As Billy Graham’s 95th birthday approaches (Nov. 7), Wake Forest University Divinity School Professor Bill Leonard says Graham remains “an American phenomenon, the most enduring and perhaps the most beloved preacher in American religious history.” Leonard is available to talk about the impact Graham has had on American religion and culture.

Leonard says: "Graham is a major historical figure, not merely to American evangelicals, but to American Christianity in general. Although not so well known among a younger generation of evangelicals, he remains the closest thing to a national Protestant chaplain that the U.S. has ever had. There really is no one successor. Unashamedly Christian, he demonstrates a graciousness that extends to persons inside and outside the church.

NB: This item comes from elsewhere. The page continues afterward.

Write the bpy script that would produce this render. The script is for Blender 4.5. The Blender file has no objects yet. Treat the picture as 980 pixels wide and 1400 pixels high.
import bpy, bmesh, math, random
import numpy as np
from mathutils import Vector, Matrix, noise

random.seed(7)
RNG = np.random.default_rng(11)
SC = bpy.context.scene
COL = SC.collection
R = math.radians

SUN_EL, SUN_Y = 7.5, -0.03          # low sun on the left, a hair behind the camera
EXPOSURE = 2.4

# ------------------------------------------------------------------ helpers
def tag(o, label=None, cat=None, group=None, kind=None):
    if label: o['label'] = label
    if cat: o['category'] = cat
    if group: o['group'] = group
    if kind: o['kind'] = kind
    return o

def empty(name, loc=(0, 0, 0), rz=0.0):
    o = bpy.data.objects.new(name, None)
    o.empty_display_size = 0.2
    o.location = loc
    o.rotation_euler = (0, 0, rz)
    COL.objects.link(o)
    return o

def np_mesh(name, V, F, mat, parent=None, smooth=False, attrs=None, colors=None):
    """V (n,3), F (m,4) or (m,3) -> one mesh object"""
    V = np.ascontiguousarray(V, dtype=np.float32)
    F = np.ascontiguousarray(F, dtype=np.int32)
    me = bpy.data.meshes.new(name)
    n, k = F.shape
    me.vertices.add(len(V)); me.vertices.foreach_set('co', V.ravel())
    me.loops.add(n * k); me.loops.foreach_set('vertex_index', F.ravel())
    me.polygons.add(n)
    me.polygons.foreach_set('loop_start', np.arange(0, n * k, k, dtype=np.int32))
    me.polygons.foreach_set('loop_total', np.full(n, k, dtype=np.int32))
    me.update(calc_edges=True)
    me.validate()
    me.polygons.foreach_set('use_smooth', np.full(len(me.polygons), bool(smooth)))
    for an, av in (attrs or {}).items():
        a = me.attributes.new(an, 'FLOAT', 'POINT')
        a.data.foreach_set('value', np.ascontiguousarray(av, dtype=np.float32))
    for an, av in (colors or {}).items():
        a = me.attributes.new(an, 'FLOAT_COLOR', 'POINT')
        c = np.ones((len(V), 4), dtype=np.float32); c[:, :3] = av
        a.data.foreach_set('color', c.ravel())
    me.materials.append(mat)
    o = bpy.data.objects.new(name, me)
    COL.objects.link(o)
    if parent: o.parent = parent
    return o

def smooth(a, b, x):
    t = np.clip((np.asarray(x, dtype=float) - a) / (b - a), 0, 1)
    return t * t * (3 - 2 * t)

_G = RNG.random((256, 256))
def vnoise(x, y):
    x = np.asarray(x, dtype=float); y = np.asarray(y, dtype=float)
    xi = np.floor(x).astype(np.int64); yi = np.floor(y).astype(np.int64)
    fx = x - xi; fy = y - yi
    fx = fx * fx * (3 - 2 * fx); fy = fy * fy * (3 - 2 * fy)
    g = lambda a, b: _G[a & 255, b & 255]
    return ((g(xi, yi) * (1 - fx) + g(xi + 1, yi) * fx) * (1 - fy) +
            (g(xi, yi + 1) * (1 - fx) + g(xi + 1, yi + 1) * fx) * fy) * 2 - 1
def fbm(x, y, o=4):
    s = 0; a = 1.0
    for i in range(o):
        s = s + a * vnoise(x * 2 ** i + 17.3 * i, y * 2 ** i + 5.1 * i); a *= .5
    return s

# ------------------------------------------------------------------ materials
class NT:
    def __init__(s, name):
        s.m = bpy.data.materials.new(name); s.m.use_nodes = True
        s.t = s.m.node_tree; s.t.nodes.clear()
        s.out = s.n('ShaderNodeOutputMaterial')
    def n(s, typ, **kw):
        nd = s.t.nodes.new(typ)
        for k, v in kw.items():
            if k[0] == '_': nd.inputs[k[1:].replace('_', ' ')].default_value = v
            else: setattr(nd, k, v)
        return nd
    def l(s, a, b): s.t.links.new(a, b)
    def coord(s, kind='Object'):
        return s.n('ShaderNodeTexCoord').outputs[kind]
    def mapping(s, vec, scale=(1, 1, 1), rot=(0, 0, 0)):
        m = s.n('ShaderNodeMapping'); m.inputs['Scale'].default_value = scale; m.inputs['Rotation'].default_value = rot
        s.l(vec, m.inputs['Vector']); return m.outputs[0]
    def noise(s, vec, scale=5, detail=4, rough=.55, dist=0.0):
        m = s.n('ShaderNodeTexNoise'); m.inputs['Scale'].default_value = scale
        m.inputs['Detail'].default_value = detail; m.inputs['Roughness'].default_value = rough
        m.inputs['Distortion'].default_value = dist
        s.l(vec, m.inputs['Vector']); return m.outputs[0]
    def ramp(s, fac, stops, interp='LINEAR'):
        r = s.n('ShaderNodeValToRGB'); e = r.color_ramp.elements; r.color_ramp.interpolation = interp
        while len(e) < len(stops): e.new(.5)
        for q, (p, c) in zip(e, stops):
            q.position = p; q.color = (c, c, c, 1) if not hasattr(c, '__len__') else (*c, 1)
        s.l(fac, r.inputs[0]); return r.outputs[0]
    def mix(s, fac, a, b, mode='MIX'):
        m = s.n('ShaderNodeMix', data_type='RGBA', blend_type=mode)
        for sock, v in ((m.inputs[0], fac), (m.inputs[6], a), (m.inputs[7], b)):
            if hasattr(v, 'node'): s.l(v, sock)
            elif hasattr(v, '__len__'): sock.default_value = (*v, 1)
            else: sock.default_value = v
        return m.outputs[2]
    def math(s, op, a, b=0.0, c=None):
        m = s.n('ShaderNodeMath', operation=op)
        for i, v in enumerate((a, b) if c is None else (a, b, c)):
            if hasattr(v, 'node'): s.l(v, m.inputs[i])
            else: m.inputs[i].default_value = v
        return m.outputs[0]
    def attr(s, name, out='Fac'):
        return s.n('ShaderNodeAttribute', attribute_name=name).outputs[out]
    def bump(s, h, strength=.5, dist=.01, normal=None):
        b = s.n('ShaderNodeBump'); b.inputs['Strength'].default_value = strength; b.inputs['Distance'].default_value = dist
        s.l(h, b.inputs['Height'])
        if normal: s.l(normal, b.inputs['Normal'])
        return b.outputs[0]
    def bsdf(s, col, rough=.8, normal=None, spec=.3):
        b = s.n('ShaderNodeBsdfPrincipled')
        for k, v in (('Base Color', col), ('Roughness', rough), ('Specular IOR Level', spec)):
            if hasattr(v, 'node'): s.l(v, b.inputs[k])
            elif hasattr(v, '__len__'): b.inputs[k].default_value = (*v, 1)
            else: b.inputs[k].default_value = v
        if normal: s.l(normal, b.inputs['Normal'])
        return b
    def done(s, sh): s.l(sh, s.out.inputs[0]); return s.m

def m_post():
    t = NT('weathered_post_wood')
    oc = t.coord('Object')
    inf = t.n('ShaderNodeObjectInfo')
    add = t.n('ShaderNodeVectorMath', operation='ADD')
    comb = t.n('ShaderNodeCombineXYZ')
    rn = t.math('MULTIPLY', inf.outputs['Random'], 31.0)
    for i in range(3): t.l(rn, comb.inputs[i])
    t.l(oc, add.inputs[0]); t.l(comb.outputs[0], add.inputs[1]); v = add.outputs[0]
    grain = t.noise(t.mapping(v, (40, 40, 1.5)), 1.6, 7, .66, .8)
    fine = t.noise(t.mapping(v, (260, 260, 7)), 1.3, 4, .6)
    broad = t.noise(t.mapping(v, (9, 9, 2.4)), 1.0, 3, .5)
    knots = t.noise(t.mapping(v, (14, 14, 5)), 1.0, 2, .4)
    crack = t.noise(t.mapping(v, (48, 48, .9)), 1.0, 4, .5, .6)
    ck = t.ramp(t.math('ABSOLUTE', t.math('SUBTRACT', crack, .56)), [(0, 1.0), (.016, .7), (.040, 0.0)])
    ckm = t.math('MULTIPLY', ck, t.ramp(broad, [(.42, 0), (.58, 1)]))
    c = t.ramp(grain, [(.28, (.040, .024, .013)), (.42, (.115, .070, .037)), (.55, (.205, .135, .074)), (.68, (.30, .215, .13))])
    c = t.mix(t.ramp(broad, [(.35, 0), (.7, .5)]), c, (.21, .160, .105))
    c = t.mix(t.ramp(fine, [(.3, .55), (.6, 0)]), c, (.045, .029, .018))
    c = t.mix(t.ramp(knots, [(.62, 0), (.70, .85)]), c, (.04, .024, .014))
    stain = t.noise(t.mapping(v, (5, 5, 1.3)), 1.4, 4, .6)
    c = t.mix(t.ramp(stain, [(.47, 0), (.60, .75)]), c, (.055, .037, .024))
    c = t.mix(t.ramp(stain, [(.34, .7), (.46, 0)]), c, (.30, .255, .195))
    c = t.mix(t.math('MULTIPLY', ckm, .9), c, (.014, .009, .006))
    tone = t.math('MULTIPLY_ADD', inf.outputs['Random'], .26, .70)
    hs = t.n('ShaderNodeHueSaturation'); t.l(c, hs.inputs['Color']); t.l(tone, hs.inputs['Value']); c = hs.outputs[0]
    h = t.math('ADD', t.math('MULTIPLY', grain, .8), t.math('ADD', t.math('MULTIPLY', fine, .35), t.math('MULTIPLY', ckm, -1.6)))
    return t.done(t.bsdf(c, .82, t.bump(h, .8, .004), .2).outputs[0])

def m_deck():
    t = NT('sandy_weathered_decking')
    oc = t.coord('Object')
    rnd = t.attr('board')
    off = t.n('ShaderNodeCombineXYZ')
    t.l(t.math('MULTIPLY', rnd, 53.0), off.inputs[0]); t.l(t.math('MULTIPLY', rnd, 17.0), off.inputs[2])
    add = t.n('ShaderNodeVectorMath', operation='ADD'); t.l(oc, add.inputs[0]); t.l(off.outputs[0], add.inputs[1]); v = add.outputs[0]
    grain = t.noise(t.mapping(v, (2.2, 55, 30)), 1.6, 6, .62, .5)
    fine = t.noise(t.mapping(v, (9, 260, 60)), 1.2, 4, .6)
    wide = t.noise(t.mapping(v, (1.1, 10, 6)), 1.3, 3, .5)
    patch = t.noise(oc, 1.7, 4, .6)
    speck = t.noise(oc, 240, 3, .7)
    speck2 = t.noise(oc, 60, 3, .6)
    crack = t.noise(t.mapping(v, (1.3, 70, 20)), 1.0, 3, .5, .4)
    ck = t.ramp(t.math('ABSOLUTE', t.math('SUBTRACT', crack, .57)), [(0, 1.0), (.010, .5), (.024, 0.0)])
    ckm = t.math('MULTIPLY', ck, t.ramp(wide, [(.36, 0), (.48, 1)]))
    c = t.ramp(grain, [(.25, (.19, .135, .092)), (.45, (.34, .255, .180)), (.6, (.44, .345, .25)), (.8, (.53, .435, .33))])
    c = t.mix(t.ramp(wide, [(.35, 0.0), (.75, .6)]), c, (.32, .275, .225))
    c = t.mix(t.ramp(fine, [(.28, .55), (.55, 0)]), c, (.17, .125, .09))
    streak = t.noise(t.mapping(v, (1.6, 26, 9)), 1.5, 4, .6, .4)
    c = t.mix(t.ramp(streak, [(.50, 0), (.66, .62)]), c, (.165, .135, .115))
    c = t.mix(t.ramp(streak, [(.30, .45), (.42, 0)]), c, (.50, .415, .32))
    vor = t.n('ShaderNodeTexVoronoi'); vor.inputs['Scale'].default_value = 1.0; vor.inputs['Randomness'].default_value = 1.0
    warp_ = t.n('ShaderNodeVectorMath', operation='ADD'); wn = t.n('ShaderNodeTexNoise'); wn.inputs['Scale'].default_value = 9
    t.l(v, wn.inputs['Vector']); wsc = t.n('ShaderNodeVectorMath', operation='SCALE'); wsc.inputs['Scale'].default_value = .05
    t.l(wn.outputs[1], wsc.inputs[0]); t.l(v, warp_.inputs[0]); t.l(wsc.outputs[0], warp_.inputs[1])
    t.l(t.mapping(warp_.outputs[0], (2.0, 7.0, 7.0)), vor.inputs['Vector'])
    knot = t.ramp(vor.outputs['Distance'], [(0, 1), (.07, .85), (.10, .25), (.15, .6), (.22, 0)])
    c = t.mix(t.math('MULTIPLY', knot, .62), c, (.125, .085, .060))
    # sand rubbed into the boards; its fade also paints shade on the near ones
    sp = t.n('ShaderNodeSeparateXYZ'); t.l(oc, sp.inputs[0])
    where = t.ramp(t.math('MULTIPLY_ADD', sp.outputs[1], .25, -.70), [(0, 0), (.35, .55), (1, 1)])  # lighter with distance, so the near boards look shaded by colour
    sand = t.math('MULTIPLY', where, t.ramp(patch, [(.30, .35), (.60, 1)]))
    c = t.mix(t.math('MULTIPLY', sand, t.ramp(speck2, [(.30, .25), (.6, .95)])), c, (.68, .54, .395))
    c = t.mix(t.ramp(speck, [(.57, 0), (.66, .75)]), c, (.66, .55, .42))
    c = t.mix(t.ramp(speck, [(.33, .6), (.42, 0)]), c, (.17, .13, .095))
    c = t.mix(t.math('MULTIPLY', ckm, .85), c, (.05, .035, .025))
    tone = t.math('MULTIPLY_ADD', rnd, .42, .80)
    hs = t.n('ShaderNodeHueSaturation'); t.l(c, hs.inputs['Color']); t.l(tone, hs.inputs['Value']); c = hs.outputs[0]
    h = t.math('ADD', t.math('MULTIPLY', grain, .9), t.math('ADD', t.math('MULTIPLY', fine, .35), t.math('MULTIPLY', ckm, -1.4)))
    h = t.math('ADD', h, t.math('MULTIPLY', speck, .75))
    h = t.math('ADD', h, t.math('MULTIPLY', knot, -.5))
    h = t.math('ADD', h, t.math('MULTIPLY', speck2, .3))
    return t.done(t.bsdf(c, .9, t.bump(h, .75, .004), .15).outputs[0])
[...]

In a sense he remains that most famous and the last great American national revivalist. He also pioneered a variety of religious engagements with modern culture--radio, TV, film, syndicated programming, crusades – many of the first elements of what became media religion in the United States."

Leonard, the James and Marilyn Dunn Chair of Baptist Studies at Wake Forest, studies American church history and has closely followed Graham’s career. Widely recognized for his work in American, Southern and Baptist religious studies, Leonard is the author or editor of some seventeen books including “The Nature of the Church” and “Becoming Christian: Dimensions of Spiritual Formation.”